EXERCISE TASK: Go from the first line to the line with "scene.camera = cam" and return those lines verbatim, ends included.

COLLECTED MATERIAL:

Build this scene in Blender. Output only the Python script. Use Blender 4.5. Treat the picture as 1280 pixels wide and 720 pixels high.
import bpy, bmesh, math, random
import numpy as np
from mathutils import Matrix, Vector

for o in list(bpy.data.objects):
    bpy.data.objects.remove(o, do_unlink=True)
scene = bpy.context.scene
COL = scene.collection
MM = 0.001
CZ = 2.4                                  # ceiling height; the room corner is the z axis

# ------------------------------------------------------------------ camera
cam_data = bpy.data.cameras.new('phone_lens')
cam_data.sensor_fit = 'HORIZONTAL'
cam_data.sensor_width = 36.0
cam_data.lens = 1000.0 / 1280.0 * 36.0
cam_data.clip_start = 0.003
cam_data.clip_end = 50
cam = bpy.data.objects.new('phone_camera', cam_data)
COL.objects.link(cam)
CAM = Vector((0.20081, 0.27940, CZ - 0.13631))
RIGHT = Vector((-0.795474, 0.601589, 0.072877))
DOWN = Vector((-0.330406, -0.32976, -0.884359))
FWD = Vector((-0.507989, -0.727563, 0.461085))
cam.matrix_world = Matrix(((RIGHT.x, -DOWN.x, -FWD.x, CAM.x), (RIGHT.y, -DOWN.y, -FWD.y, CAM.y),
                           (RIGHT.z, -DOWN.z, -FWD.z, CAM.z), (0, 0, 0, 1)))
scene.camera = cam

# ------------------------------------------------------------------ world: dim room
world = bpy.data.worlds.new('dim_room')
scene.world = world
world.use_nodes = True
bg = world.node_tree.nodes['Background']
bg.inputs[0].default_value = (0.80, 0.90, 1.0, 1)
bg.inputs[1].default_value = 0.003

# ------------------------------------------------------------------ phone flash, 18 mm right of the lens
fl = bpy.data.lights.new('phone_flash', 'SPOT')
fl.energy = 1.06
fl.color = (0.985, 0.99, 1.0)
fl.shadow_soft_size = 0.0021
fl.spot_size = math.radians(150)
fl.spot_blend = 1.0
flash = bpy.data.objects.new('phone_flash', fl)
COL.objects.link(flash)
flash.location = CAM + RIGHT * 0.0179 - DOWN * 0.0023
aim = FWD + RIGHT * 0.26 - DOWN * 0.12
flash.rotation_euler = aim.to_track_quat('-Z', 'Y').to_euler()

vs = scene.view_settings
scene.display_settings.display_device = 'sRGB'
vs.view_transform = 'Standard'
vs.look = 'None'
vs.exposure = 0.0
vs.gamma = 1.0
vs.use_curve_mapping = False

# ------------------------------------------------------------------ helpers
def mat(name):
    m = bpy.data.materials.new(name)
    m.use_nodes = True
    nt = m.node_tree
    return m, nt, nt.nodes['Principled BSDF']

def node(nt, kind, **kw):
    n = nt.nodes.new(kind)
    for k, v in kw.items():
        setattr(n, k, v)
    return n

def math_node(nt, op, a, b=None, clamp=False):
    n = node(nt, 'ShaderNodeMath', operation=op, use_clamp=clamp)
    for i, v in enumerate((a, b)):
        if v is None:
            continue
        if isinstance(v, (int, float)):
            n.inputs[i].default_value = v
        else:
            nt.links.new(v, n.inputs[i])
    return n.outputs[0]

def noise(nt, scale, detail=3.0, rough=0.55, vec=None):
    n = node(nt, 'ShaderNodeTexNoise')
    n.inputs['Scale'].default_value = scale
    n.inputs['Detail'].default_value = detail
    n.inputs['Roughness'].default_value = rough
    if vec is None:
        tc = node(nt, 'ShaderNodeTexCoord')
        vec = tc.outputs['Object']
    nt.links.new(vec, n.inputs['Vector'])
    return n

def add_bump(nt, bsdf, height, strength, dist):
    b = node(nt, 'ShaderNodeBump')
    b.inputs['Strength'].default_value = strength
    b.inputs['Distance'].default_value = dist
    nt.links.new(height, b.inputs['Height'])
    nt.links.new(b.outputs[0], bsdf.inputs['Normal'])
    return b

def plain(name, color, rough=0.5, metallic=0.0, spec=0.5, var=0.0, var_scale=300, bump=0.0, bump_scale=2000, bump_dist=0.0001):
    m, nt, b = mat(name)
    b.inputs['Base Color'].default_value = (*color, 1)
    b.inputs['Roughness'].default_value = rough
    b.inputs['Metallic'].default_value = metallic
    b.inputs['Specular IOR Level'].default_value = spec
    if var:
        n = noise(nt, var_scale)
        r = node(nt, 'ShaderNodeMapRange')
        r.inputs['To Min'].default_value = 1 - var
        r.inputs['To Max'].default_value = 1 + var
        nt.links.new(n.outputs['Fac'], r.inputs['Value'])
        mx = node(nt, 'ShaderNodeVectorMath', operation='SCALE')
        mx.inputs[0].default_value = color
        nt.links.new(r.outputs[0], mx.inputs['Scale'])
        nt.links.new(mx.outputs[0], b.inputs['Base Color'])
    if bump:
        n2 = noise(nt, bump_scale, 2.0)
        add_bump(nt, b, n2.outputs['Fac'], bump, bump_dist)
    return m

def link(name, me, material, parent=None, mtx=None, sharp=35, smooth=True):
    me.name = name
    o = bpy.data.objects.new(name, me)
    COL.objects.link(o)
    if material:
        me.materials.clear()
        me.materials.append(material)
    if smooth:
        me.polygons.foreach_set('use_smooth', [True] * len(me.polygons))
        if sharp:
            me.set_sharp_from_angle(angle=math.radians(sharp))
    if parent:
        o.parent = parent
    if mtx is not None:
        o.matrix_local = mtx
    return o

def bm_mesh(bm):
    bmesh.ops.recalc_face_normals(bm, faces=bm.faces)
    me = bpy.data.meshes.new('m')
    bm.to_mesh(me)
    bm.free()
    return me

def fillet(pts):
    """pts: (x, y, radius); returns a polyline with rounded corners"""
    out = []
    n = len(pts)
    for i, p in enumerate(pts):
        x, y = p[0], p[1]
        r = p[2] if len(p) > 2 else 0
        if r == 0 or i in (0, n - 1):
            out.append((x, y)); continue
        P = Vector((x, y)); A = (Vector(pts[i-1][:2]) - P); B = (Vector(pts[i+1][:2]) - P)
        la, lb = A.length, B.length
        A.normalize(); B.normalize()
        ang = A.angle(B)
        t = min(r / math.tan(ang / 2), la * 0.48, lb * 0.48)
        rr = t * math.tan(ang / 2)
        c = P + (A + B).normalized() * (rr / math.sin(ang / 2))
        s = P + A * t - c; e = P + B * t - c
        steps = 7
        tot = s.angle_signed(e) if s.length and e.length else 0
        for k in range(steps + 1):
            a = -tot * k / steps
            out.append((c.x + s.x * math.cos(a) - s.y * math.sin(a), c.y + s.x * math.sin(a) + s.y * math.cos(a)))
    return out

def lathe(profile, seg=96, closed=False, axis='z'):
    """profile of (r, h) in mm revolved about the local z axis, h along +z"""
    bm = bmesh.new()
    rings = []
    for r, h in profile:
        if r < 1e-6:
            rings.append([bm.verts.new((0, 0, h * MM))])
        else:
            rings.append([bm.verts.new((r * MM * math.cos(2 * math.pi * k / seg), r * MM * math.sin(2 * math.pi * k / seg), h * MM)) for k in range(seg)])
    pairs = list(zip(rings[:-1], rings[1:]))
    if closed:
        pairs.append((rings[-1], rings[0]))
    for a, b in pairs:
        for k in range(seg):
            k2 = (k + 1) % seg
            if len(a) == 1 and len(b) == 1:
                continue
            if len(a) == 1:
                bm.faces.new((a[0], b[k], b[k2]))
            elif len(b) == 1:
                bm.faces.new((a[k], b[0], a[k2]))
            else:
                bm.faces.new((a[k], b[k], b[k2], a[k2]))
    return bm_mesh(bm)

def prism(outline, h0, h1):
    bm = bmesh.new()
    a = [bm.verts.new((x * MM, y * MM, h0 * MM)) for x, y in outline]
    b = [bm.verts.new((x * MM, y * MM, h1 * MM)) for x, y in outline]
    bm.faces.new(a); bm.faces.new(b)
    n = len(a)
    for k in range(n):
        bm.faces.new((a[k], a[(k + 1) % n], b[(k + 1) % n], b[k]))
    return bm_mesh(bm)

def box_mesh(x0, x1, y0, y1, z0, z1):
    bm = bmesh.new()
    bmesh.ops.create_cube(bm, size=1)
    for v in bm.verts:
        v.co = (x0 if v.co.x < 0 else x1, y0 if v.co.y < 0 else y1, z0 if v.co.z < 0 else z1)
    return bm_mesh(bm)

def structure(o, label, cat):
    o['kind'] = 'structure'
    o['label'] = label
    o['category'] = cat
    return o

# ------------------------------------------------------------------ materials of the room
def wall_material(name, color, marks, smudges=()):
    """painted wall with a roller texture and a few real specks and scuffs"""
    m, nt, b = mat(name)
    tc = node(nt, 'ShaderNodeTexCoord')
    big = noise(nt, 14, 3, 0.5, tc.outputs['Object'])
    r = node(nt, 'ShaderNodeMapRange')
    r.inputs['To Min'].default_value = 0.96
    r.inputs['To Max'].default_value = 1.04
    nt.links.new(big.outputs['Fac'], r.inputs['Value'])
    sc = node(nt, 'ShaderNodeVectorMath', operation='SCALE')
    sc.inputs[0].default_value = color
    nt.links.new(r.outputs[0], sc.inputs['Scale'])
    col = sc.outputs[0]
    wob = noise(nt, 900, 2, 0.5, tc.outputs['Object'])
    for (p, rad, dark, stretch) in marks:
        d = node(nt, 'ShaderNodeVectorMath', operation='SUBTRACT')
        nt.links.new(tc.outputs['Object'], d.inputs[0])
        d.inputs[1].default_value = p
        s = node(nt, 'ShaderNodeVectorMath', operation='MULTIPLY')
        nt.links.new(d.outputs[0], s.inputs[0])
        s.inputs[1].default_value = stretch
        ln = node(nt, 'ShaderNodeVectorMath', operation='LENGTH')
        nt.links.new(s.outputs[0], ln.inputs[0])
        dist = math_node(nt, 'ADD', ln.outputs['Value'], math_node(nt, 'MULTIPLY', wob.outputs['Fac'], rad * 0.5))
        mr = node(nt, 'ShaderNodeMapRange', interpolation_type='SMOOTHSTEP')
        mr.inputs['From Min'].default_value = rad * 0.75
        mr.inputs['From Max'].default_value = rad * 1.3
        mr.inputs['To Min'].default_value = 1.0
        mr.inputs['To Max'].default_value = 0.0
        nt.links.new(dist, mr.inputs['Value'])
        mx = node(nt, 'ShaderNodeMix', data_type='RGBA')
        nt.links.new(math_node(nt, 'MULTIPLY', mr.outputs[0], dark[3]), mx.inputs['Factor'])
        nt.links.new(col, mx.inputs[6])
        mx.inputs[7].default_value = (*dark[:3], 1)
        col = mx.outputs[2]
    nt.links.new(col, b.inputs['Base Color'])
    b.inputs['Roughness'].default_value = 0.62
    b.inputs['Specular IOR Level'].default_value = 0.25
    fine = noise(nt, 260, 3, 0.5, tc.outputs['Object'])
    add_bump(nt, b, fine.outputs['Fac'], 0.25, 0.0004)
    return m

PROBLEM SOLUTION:
Build this scene in Blender. Output only the Python script. Use Blender 4.5. Treat the picture as 1280 pixels wide and 720 pixels high.
import bpy, bmesh, math, random
import numpy as np
from mathutils import Matrix, Vector

for o in list(bpy.data.objects):
    bpy.data.objects.remove(o, do_unlink=True)
scene = bpy.context.scene
COL = scene.collection
MM = 0.001
CZ = 2.4                                  # ceiling height; the room corner is the z axis

# ------------------------------------------------------------------ camera
cam_data = bpy.data.cameras.new('phone_lens')
cam_data.sensor_fit = 'HORIZONTAL'
cam_data.sensor_width = 36.0
cam_data.lens = 1000.0 / 1280.0 * 36.0
cam_data.clip_start = 0.003
cam_data.clip_end = 50
cam = bpy.data.objects.new('phone_camera', cam_data)
COL.objects.link(cam)
CAM = Vector((0.20081, 0.27940, CZ - 0.13631))
RIGHT = Vector((-0.795474, 0.601589, 0.072877))
DOWN = Vector((-0.330406, -0.32976, -0.884359))
FWD = Vector((-0.507989, -0.727563, 0.461085))
cam.matrix_world = Matrix(((RIGHT.x, -DOWN.x, -FWD.x, CAM.x), (RIGHT.y, -DOWN.y, -FWD.y, CAM.y),
                           (RIGHT.z, -DOWN.z, -FWD.z, CAM.z), (0, 0, 0, 1)))
scene.camera = cam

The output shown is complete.